We conduct ablation studies on link prediction to assess the effectiveness of NeuRAN. As our model is composed of a knowledge graph embedding module and five neural axiom modules, we add each axiom module to the knowledge graph embedding module to investigate the contributions of the axiom module. Specifically, we use the score function and loss function defined in equation (1) and (2) to train our model. TransE is taken as the knowledge graph embedding module. For evaluation, we set the score function as E(s,r,o)=Ekge+λ·Ea to illustrate the impact of each axiom module. E(s,r,o) is the score of the triple, and Ekge is the score from the knowledge graph embedding module. Ea means the score of the selected axiom and can be (1−Pdm), (1−Prg), (1−Pdis), (1−Pirr) or (1−Pasy).

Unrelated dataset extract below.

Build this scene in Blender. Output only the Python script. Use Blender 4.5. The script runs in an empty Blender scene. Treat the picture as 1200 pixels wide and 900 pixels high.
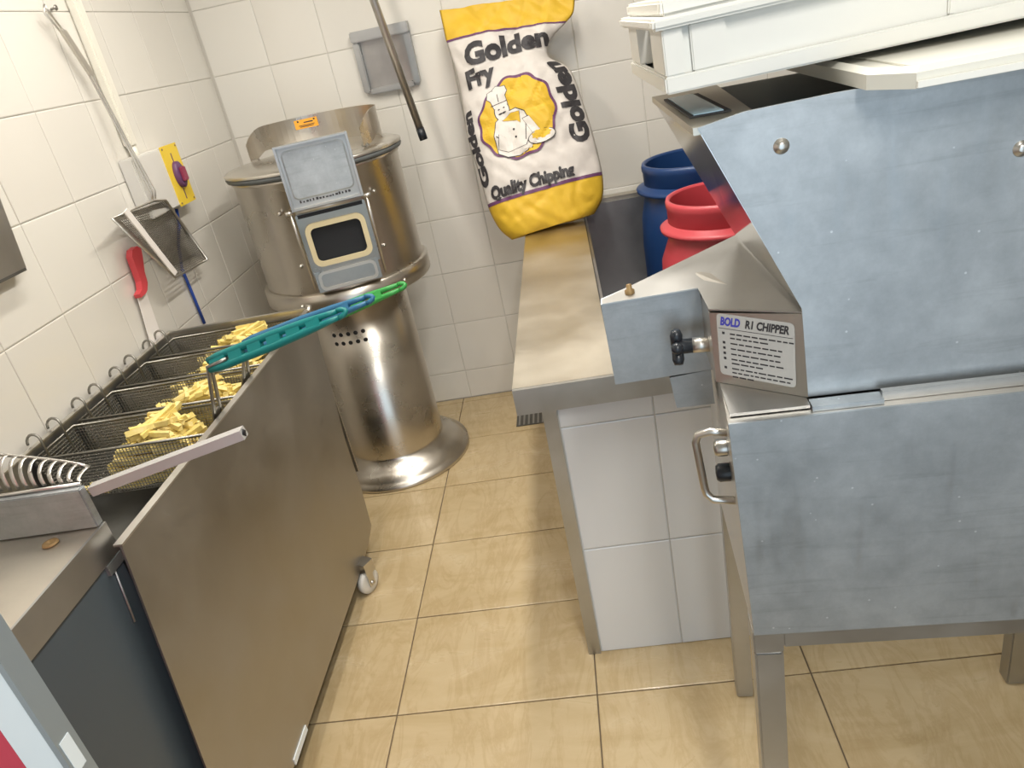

From Table 9, we can observe that adding these five axioms can improve link prediction results on WN18RR-10%. The disjoint and irreflexive modules work better than other modules. Notably, the irreflexive axiom module has substantially improved on MRR and Hits@1 metrics. As the number of relations is small and most relations are asymmetric on WN18RR%, using the attention mechanism to aggregate relation representations or adding the asymmetric module has a small gain. For the results on the FB15K237-10% dataset with more relations, the improvement of the disjoint module increases compared to on WN18RR%. Although the domain, range and asymmetric modules are not as efficient as the other modules, we consider them for a comprehensive exploration.